Your goal:
Go through the material and write it all out exactly, minus the pictures.

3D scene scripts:

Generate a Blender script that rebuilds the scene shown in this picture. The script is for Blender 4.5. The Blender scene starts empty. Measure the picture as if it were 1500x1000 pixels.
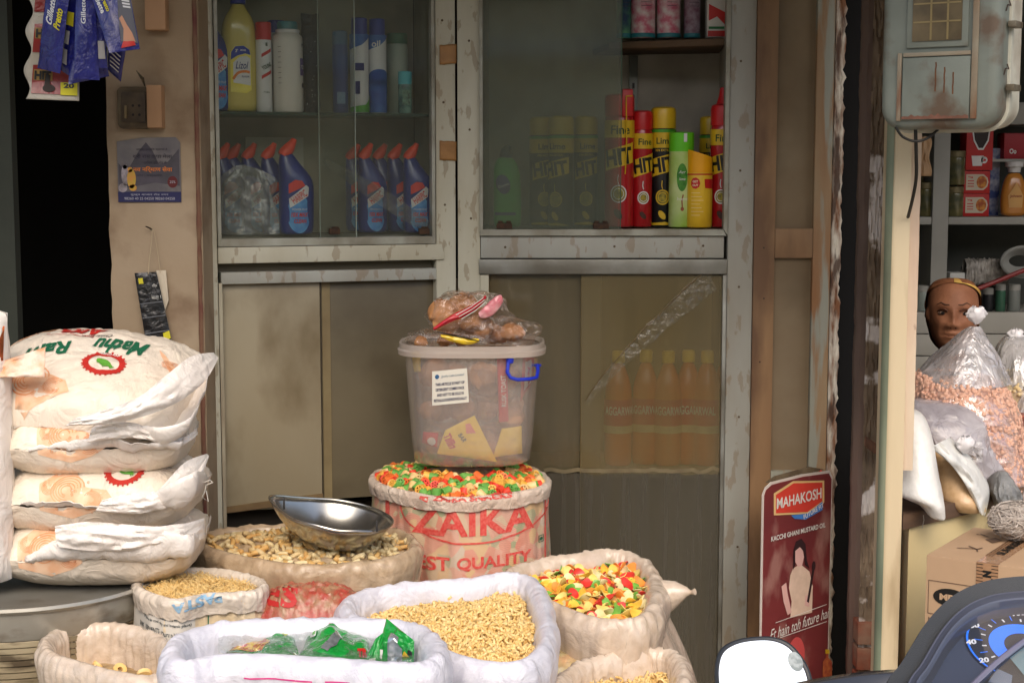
import bpy, bmesh, math, random
from mathutils import Vector, Matrix, noise, Euler
from mathutils.bvhtree import BVHTree
from mathutils.geometry import tessellate_polygon
V = Vector; PI = math.pi; R = math.radians
random.seed(7)
scene = bpy.context.scene
COL = scene.collection
# ------------------------------------------------------------------ camera
PITCH = 6.23; FPX = 2292.0; EYE = V((0, 0, 1.5))
cam = bpy.data.cameras.new('camera'); camo = bpy.data.objects.new('camera', cam); COL.objects.link(camo)
camo.location = EYE; camo.rotation_euler = (R(90 - PITCH), 0, 0)
cam.sensor_width = 36; cam.lens = 36 * FPX / 1500; cam.clip_start = .05; cam.clip_end = 500
scene.camera = camo
# ------------------------------------------------------------------ world and sun
SUN_EL, SUN_AZ = 46, 176        # azimuth from +Y clockwise: behind the camera
w = bpy.data.worlds.new('World'); scene.world = w; w.use_nodes = True
nt = w.node_tree; bg = nt.nodes['Background']
sky = nt.nodes.new('ShaderNodeTexSky'); sky.sky_type = 'NISHITA'; sky.sun_disc = False
sky.sun_elevation = R(SUN_EL); sky.sun_rotation = R(SUN_AZ); sky.dust_density = 4; sky.air_density = 1.0; sky.ozone_density = .6
nt.links.new(sky.outputs[0], bg.inputs[0]); bg.inputs[1].default_value = .15
sl = bpy.data.lights.new('sun', 'SUN'); sl.energy = .52; sl.angle = R(45); sl.color = (1, .91, .78)
so = bpy.data.objects.new('sun', sl); COL.objects.link(so)
sd = V((math.sin(R(SUN_AZ)) * math.cos(R(SUN_EL)), math.cos(R(SUN_AZ)) * math.cos(R(SUN_EL)), math.sin(R(SUN_EL))))
so.rotation_euler = sd.to_track_quat('Z', 'Y').to_euler(); so.location = (0, -4, 6)
scene.view_settings.view_transform = 'Standard'; scene.view_settings.look = 'None'
scene.view_settings.exposure = .76; scene.view_settings.gamma = 1
try:
    scene.cycles.max_bounces = 8; scene.cycles.transparent_max_bounces = 24; scene.cycles.use_denoising = True
    scene.cycles.caustics_reflective = False; scene.cycles.caustics_refractive = False
except Exception: pass
# ------------------------------------------------------------------ helpers
CP, SP = math.cos(R(PITCH)), math.sin(R(PITCH))
def ray(px, py):
    xc = (px - 750) / FPX; yc = (500 - py) / FPX
    return V((xc, CP + yc * SP, -SP + yc * CP))
def P(px, py, Y): d = ray(px, py); return EYE + d * (Y / d.y)
def Pz(px, py, z): d = ray(px, py); return EYE + d * ((z - EYE.z) / d.z)
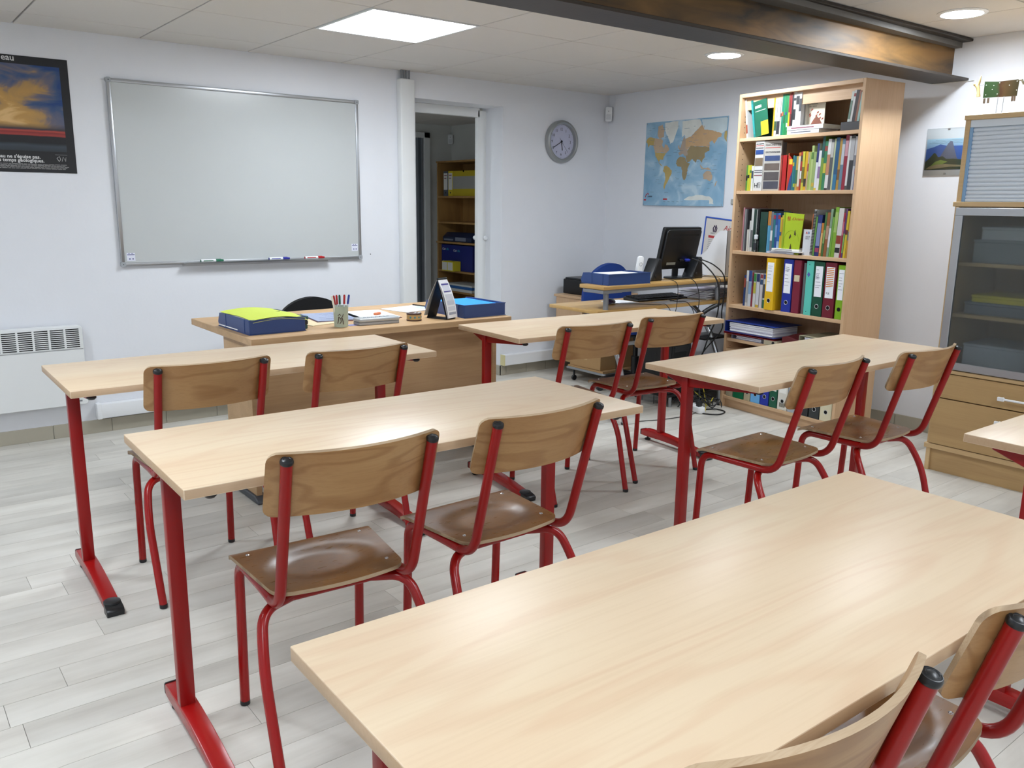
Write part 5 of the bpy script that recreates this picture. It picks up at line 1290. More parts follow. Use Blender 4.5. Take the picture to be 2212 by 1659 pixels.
S2 = [(.426, .438, .20, '#2b7f84', 'teal school book', [(.7, .8, '#d8c02a')]), (.438, .451, .195, '#1f6f7c', 'dark teal school book', [(.1, .2, '#b7c62a')]), (.451, .466, .195, '#c2a64a', 'tan and green school book', [(.2, .6, '#3a7a50')]), (.466, .483, .215, '#de7a2a', 'orange spine book', [(.1, .9, '#e8dcc2')]), (.483, .495, .22, '#b53029', 'red spine book with white title', [(.3, .5, W_), (.75, .9, '#3a3a3a')]), (.495, .512, .22, '#d9d43a', 'yellow spine book with dark title', [(.2, .6, '#7a7a2a')]), (.512, .529, .22, '#efb81c', 'amber spine book', [(.1, .3, '#3a2f2a')]), (.529, .540, .215, '#caa98a', 'beige spine book', [(.5, .7, '#b04848')]),
 (.540, .552, .215, '#a7bf5a', 'olive spine book', None), (.552, .568, .25, '#b9cf7a', 'pale green spine book', [(.7, .85, '#5a8a3a')]), (.568, .588, .215, '#9fb96a', 'soft green workbook', [(.1, .2, '#d8b83a')]), (.588, .604, .26, '#e8ebf2', 'white and navy book', [(.6, 1, '#1e2c72'), (0, .05, '#e0c22a')]), (.604, .622, .22, '#efefef', 'white paperback with purple title', [(.3, .6, '#9a7aa8')]), (.622, .640, .30, '#7fa63a', 'tall moss green book with teal head', [(.6, 1, '#1a5f5a')]), (.640, .660, .27, '#2f8a5a', 'green book with yellow middle', [(.35, .55, '#d9cf3a'), (.8, .9, '#a33a2a')]), (.660, .682, .28, '#f0efec', 'white book with orange lettering', [(.3, .7, '#cf8a62'), (0, .04, K_)]), (.682, .702, .275, '#5c5f63', 'grey ring notebook', [(.65, .95, '#c9c6c2')]),
 (.702, .713, .28, '#cfd8a6', 'pale yellow-green book', None), (.713, .738, .285, '#1f5f8f', 'blue book with light edge', [(0, .3, '#2a7fae')]), (.738, .754, .28, '#c99a34', 'ochre spine book', [(.2, .4, '#8a5a20')]), (.754, .774, .275, '#6d8fa6', 'grey-blue spine book', [(.5, .9, '#cfd8e0')]), (.774, .796, .295, '#a81e38', 'crimson book with white vertical title', [(.62, .9, '#e0a0aa')]), (.796, .810, .29, '#eeeeee', 'white spine book', [(0, .08, '#555555')]), (.810, .836, .29, '#3a3a3f', 'black ring binder book', [(.55, .95, '#c8c8cc')]), (.836, .850, .285, '#d7d7dc', 'light grey spine book', [(.45, .65, '#8a8a95')]), (.850, .862, .285, '#5f6fae', 'blue-violet spine book', [(.3, .4, '#b03040')]), (.862, .876, .275, '#5f9f2a', 'grass green book at the shelf end', [(0, .05, K_), (.7, 1, '#27407a')])]
for a0, a1, h, col, ds, bd in S2: book(1, a0, a1, h, col, ds, band=bd, tilt=1.2 if a0 > .5 else 0)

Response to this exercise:
Generate a Blender script that rebuilds the scene shown in this picture. The script is for Blender 4.5. The Blender scene starts empty. Measure the picture as if it were 1500x1000 pixels.
import bpy, bmesh, math, random
from mathutils import Vector, Matrix, noise, Euler
from mathutils.bvhtree import BVHTree
from mathutils.geometry import tessellate_polygon
V = Vector; PI = math.pi; R = math.radians
random.seed(7)
scene = bpy.context.scene
COL = scene.collection
# ------------------------------------------------------------------ camera
PITCH = 6.23; FPX = 2292.0; EYE = V((0, 0, 1.5))
cam = bpy.data.cameras.new('camera'); camo = bpy.data.objects.new('camera', cam); COL.objects.link(camo)
camo.location = EYE; camo.rotation_euler = (R(90 - PITCH), 0, 0)
cam.sensor_width = 36; cam.lens = 36 * FPX / 1500; cam.clip_start = .05; cam.clip_end = 500
scene.camera = camo
# ------------------------------------------------------------------ world and sun
SUN_EL, SUN_AZ = 46, 176        # azimuth from +Y clockwise: behind the camera
w = bpy.data.worlds.new('World'); scene.world = w; w.use_nodes = True
nt = w.node_tree; bg = nt.nodes['Background']
sky = nt.nodes.new('ShaderNodeTexSky'); sky.sky_type = 'NISHITA'; sky.sun_disc = False
sky.sun_elevation = R(SUN_EL); sky.sun_rotation = R(SUN_AZ); sky.dust_density = 4; sky.air_density = 1.0; sky.ozone_density = .6
nt.links.new(sky.outputs[0], bg.inputs[0]); bg.inputs[1].default_value = .15
sl = bpy.data.lights.new('sun', 'SUN'); sl.energy = .52; sl.angle = R(45); sl.color = (1, .91, .78)
so = bpy.data.objects.new('sun', sl); COL.objects.link(so)
sd = V((math.sin(R(SUN_AZ)) * math.cos(R(SUN_EL)), math.cos(R(SUN_AZ)) * math.cos(R(SUN_EL)), math.sin(R(SUN_EL))))
so.rotation_euler = sd.to_track_quat('Z', 'Y').to_euler(); so.location = (0, -4, 6)
scene.view_settings.view_transform = 'Standard'; scene.view_settings.look = 'None'
scene.view_settings.exposure = .76; scene.view_settings.gamma = 1
try:
    scene.cycles.max_bounces = 8; scene.cycles.transparent_max_bounces = 24; scene.cycles.use_denoising = True
    scene.cycles.caustics_reflective = False; scene.cycles.caustics_refractive = False
except Exception: pass
# ------------------------------------------------------------------ helpers
CP, SP = math.cos(R(PITCH)), math.sin(R(PITCH))
def ray(px, py):
    xc = (px - 750) / FPX; yc = (500 - py) / FPX
    return V((xc, CP + yc * SP, -SP + yc * CP))
def P(px, py, Y): d = ray(px, py); return EYE + d * (Y / d.y)
def Pz(px, py, z): d = ray(px, py); return EYE + d * ((z - EYE.z) / d.z)
Write part 5 of the bpy script that recreates this picture. It picks up at line 1290. More parts follow. Use Blender 4.5. Take the picture to be 2212 by 1659 pixels.
S2 = [(.426, .438, .20, '#2b7f84', 'teal school book', [(.7, .8, '#d8c02a')]), (.438, .451, .195, '#1f6f7c', 'dark teal school book', [(.1, .2, '#b7c62a')]), (.451, .466, .195, '#c2a64a', 'tan and green school book', [(.2, .6, '#3a7a50')]), (.466, .483, .215, '#de7a2a', 'orange spine book', [(.1, .9, '#e8dcc2')]), (.483, .495, .22, '#b53029', 'red spine book with white title', [(.3, .5, W_), (.75, .9, '#3a3a3a')]), (.495, .512, .22, '#d9d43a', 'yellow spine book with dark title', [(.2, .6, '#7a7a2a')]), (.512, .529, .22, '#efb81c', 'amber spine book', [(.1, .3, '#3a2f2a')]), (.529, .540, .215, '#caa98a', 'beige spine book', [(.5, .7, '#b04848')]),
 (.540, .552, .215, '#a7bf5a', 'olive spine book', None), (.552, .568, .25, '#b9cf7a', 'pale green spine book', [(.7, .85, '#5a8a3a')]), (.568, .588, .215, '#9fb96a', 'soft green workbook', [(.1, .2, '#d8b83a')]), (.588, .604, .26, '#e8ebf2', 'white and navy book', [(.6, 1, '#1e2c72'), (0, .05, '#e0c22a')]), (.604, .622, .22, '#efefef', 'white paperback with purple title', [(.3, .6, '#9a7aa8')]), (.622, .640, .30, '#7fa63a', 'tall moss green book with teal head', [(.6, 1, '#1a5f5a')]), (.640, .660, .27, '#2f8a5a', 'green book with yellow middle', [(.35, .55, '#d9cf3a'), (.8, .9, '#a33a2a')]), (.660, .682, .28, '#f0efec', 'white book with orange lettering', [(.3, .7, '#cf8a62'), (0, .04, K_)]), (.682, .702, .275, '#5c5f63', 'grey ring notebook', [(.65, .95, '#c9c6c2')]),
 (.702, .713, .28, '#cfd8a6', 'pale yellow-green book', None), (.713, .738, .285, '#1f5f8f', 'blue book with light edge', [(0, .3, '#2a7fae')]), (.738, .754, .28, '#c99a34', 'ochre spine book', [(.2, .4, '#8a5a20')]), (.754, .774, .275, '#6d8fa6', 'grey-blue spine book', [(.5, .9, '#cfd8e0')]), (.774, .796, .295, '#a81e38', 'crimson book with white vertical title', [(.62, .9, '#e0a0aa')]), (.796, .810, .29, '#eeeeee', 'white spine book', [(0, .08, '#555555')]), (.810, .836, .29, '#3a3a3f', 'black ring binder book', [(.55, .95, '#c8c8cc')]), (.836, .850, .285, '#d7d7dc', 'light grey spine book', [(.45, .65, '#8a8a95')]), (.850, .862, .285, '#5f6fae', 'blue-violet spine book', [(.3, .4, '#b03040')]), (.862, .876, .275, '#5f9f2a', 'grass green book at the shelf end', [(0, .05, K_), (.7, 1, '#27407a')])]
for a0, a1, h, col, ds, bd in S2: book(1, a0, a1, h, col, ds, band=bd, tilt=1.2 if a0 > .5 else 0)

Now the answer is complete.